Provided data
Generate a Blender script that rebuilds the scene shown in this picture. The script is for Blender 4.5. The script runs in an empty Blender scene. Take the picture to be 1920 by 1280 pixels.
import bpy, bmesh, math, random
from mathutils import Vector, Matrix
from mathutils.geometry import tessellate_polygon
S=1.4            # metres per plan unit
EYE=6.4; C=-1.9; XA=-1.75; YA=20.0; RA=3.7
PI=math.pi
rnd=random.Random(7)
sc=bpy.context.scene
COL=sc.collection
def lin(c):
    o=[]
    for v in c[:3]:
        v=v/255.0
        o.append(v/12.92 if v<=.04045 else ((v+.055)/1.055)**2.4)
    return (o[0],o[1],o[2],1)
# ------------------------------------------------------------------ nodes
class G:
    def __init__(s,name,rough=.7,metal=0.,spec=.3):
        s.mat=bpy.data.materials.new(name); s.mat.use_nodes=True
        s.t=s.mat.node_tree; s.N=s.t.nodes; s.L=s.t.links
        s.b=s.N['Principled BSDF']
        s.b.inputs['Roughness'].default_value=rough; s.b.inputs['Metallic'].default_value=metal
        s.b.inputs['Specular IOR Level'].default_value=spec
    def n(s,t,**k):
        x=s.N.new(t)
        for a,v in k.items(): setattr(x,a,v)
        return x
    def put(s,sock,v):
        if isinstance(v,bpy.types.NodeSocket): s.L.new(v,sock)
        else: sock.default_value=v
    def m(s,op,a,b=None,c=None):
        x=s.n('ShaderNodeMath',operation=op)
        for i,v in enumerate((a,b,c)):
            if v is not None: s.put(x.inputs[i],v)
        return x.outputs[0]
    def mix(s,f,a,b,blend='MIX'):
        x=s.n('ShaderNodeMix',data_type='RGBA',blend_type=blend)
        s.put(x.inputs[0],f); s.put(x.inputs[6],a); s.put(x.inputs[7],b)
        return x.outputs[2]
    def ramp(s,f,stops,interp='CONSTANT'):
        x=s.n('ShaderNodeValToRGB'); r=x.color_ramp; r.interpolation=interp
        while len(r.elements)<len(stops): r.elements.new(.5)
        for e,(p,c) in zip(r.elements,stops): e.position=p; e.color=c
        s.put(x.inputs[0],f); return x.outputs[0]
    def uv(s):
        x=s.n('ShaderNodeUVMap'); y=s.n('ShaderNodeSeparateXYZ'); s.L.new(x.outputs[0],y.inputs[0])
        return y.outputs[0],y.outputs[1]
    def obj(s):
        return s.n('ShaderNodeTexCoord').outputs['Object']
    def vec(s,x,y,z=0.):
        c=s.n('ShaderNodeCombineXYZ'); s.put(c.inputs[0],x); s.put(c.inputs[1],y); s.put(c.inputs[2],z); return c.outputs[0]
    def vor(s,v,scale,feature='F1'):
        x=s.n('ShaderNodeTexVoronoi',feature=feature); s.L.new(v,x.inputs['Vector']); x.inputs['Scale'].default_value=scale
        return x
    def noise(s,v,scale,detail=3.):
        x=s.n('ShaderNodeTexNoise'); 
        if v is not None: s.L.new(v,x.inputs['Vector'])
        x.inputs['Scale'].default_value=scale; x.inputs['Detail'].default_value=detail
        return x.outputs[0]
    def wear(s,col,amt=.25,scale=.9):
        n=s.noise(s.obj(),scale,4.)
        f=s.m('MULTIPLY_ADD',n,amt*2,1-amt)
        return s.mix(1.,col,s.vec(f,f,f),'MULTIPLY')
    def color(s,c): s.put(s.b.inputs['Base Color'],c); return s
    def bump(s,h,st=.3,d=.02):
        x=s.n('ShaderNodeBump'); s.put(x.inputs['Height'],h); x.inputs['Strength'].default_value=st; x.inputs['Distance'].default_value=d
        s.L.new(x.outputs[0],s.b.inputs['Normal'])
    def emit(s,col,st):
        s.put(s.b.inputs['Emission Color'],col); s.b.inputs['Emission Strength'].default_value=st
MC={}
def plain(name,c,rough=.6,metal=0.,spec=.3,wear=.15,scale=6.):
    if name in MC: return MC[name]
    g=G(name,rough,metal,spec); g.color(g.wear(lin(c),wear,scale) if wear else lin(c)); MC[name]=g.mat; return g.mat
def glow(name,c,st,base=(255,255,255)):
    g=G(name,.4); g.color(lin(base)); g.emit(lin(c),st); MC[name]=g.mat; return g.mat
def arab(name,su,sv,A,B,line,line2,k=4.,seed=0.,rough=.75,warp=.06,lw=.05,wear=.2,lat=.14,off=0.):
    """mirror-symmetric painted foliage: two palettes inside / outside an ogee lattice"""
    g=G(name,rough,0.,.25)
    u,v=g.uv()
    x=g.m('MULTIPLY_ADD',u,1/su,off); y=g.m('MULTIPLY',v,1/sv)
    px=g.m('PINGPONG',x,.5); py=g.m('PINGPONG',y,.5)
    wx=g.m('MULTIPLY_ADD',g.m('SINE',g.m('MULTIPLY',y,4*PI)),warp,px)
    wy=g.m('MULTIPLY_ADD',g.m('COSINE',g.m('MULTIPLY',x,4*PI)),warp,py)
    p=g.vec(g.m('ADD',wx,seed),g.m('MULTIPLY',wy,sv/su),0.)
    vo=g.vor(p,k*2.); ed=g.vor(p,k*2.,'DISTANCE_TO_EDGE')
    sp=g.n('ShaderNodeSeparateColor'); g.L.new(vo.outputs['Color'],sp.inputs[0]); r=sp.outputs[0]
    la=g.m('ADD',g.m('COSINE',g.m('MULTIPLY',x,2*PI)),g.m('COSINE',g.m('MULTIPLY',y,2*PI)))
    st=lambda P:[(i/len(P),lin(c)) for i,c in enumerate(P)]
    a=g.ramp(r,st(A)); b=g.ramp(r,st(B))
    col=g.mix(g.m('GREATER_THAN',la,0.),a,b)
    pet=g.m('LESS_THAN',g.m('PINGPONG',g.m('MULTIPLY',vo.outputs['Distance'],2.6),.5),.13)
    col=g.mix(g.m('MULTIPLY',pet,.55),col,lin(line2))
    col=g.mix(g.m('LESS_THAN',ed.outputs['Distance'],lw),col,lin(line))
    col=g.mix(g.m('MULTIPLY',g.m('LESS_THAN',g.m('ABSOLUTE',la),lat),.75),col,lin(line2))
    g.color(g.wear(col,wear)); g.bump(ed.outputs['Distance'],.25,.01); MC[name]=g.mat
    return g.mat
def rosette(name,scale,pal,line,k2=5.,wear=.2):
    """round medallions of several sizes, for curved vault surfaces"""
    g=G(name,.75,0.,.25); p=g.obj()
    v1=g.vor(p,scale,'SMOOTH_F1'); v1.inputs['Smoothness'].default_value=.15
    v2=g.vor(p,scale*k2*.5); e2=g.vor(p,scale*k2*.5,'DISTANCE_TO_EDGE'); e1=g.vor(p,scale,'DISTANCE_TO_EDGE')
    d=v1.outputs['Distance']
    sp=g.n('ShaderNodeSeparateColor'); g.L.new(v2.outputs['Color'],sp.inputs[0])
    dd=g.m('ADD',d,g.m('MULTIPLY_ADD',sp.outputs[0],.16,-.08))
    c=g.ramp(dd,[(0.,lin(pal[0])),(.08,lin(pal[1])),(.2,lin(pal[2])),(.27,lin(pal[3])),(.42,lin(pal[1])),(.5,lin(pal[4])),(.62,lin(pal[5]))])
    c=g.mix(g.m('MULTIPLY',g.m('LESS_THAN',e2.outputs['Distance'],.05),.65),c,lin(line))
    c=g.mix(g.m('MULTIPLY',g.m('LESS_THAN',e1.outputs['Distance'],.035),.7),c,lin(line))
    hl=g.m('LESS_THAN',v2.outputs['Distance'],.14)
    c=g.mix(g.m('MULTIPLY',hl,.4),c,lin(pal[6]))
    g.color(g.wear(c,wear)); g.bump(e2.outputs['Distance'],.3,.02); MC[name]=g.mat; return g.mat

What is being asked
Repeat the material above in full, keeping every word.

Written answer
Generate a Blender script that rebuilds the scene shown in this picture. The script is for Blender 4.5. The script runs in an empty Blender scene. Take the picture to be 1920 by 1280 pixels.
import bpy, bmesh, math, random
from mathutils import Vector, Matrix
from mathutils.geometry import tessellate_polygon
S=1.4            # metres per plan unit
EYE=6.4; C=-1.9; XA=-1.75; YA=20.0; RA=3.7
PI=math.pi
rnd=random.Random(7)
sc=bpy.context.scene
COL=sc.collection
def lin(c):
    o=[]
    for v in c[:3]:
        v=v/255.0
        o.append(v/12.92 if v<=.04045 else ((v+.055)/1.055)**2.4)
    return (o[0],o[1],o[2],1)
# ------------------------------------------------------------------ nodes
class G:
    def __init__(s,name,rough=.7,metal=0.,spec=.3):
        s.mat=bpy.data.materials.new(name); s.mat.use_nodes=True
        s.t=s.mat.node_tree; s.N=s.t.nodes; s.L=s.t.links
        s.b=s.N['Principled BSDF']
        s.b.inputs['Roughness'].default_value=rough; s.b.inputs['Metallic'].default_value=metal
        s.b.inputs['Specular IOR Level'].default_value=spec
    def n(s,t,**k):
        x=s.N.new(t)
        for a,v in k.items(): setattr(x,a,v)
        return x
    def put(s,sock,v):
        if isinstance(v,bpy.types.NodeSocket): s.L.new(v,sock)
        else: sock.default_value=v
    def m(s,op,a,b=None,c=None):
        x=s.n('ShaderNodeMath',operation=op)
        for i,v in enumerate((a,b,c)):
            if v is not None: s.put(x.inputs[i],v)
        return x.outputs[0]
    def mix(s,f,a,b,blend='MIX'):
        x=s.n('ShaderNodeMix',data_type='RGBA',blend_type=blend)
        s.put(x.inputs[0],f); s.put(x.inputs[6],a); s.put(x.inputs[7],b)
        return x.outputs[2]
    def ramp(s,f,stops,interp='CONSTANT'):
        x=s.n('ShaderNodeValToRGB'); r=x.color_ramp; r.interpolation=interp
        while len(r.elements)<len(stops): r.elements.new(.5)
        for e,(p,c) in zip(r.elements,stops): e.position=p; e.color=c
        s.put(x.inputs[0],f); return x.outputs[0]
    def uv(s):
        x=s.n('ShaderNodeUVMap'); y=s.n('ShaderNodeSeparateXYZ'); s.L.new(x.outputs[0],y.inputs[0])
        return y.outputs[0],y.outputs[1]
    def obj(s):
        return s.n('ShaderNodeTexCoord').outputs['Object']
    def vec(s,x,y,z=0.):
        c=s.n('ShaderNodeCombineXYZ'); s.put(c.inputs[0],x); s.put(c.inputs[1],y); s.put(c.inputs[2],z); return c.outputs[0]
    def vor(s,v,scale,feature='F1'):
        x=s.n('ShaderNodeTexVoronoi',feature=feature); s.L.new(v,x.inputs['Vector']); x.inputs['Scale'].default_value=scale
        return x
    def noise(s,v,scale,detail=3.):
        x=s.n('ShaderNodeTexNoise'); 
        if v is not None: s.L.new(v,x.inputs['Vector'])
        x.inputs['Scale'].default_value=scale; x.inputs['Detail'].default_value=detail
        return x.outputs[0]
    def wear(s,col,amt=.25,scale=.9):
        n=s.noise(s.obj(),scale,4.)
        f=s.m('MULTIPLY_ADD',n,amt*2,1-amt)
        return s.mix(1.,col,s.vec(f,f,f),'MULTIPLY')
    def color(s,c): s.put(s.b.inputs['Base Color'],c); return s
    def bump(s,h,st=.3,d=.02):
        x=s.n('ShaderNodeBump'); s.put(x.inputs['Height'],h); x.inputs['Strength'].default_value=st; x.inputs['Distance'].default_value=d
        s.L.new(x.outputs[0],s.b.inputs['Normal'])
    def emit(s,col,st):
        s.put(s.b.inputs['Emission Color'],col); s.b.inputs['Emission Strength'].default_value=st
MC={}
def plain(name,c,rough=.6,metal=0.,spec=.3,wear=.15,scale=6.):
    if name in MC: return MC[name]
    g=G(name,rough,metal,spec); g.color(g.wear(lin(c),wear,scale) if wear else lin(c)); MC[name]=g.mat; return g.mat
def glow(name,c,st,base=(255,255,255)):
    g=G(name,.4); g.color(lin(base)); g.emit(lin(c),st); MC[name]=g.mat; return g.mat
def arab(name,su,sv,A,B,line,line2,k=4.,seed=0.,rough=.75,warp=.06,lw=.05,wear=.2,lat=.14,off=0.):
    """mirror-symmetric painted foliage: two palettes inside / outside an ogee lattice"""
    g=G(name,rough,0.,.25)
    u,v=g.uv()
    x=g.m('MULTIPLY_ADD',u,1/su,off); y=g.m('MULTIPLY',v,1/sv)
    px=g.m('PINGPONG',x,.5); py=g.m('PINGPONG',y,.5)
    wx=g.m('MULTIPLY_ADD',g.m('SINE',g.m('MULTIPLY',y,4*PI)),warp,px)
    wy=g.m('MULTIPLY_ADD',g.m('COSINE',g.m('MULTIPLY',x,4*PI)),warp,py)
    p=g.vec(g.m('ADD',wx,seed),g.m('MULTIPLY',wy,sv/su),0.)
    vo=g.vor(p,k*2.); ed=g.vor(p,k*2.,'DISTANCE_TO_EDGE')
    sp=g.n('ShaderNodeSeparateColor'); g.L.new(vo.outputs['Color'],sp.inputs[0]); r=sp.outputs[0]
    la=g.m('ADD',g.m('COSINE',g.m('MULTIPLY',x,2*PI)),g.m('COSINE',g.m('MULTIPLY',y,2*PI)))
    st=lambda P:[(i/len(P),lin(c)) for i,c in enumerate(P)]
    a=g.ramp(r,st(A)); b=g.ramp(r,st(B))
    col=g.mix(g.m('GREATER_THAN',la,0.),a,b)
    pet=g.m('LESS_THAN',g.m('PINGPONG',g.m('MULTIPLY',vo.outputs['Distance'],2.6),.5),.13)
    col=g.mix(g.m('MULTIPLY',pet,.55),col,lin(line2))
    col=g.mix(g.m('LESS_THAN',ed.outputs['Distance'],lw),col,lin(line))
    col=g.mix(g.m('MULTIPLY',g.m('LESS_THAN',g.m('ABSOLUTE',la),lat),.75),col,lin(line2))
    g.color(g.wear(col,wear)); g.bump(ed.outputs['Distance'],.25,.01); MC[name]=g.mat
    return g.mat
def rosette(name,scale,pal,line,k2=5.,wear=.2):
    """round medallions of several sizes, for curved vault surfaces"""
    g=G(name,.75,0.,.25); p=g.obj()
    v1=g.vor(p,scale,'SMOOTH_F1'); v1.inputs['Smoothness'].default_value=.15
    v2=g.vor(p,scale*k2*.5); e2=g.vor(p,scale*k2*.5,'DISTANCE_TO_EDGE'); e1=g.vor(p,scale,'DISTANCE_TO_EDGE')
    d=v1.outputs['Distance']
    sp=g.n('ShaderNodeSeparateColor'); g.L.new(v2.outputs['Color'],sp.inputs[0])
    dd=g.m('ADD',d,g.m('MULTIPLY_ADD',sp.outputs[0],.16,-.08))
    c=g.ramp(dd,[(0.,lin(pal[0])),(.08,lin(pal[1])),(.2,lin(pal[2])),(.27,lin(pal[3])),(.42,lin(pal[1])),(.5,lin(pal[4])),(.62,lin(pal[5]))])
    c=g.mix(g.m('MULTIPLY',g.m('LESS_THAN',e2.outputs['Distance'],.05),.65),c,lin(line))
    c=g.mix(g.m('MULTIPLY',g.m('LESS_THAN',e1.outputs['Distance'],.035),.7),c,lin(line))
    hl=g.m('LESS_THAN',v2.outputs['Distance'],.14)
    c=g.mix(g.m('MULTIPLY',hl,.4),c,lin(pal[6]))
    g.color(g.wear(c,wear)); g.bump(e2.outputs['Distance'],.3,.02); MC[name]=g.mat; return g.mat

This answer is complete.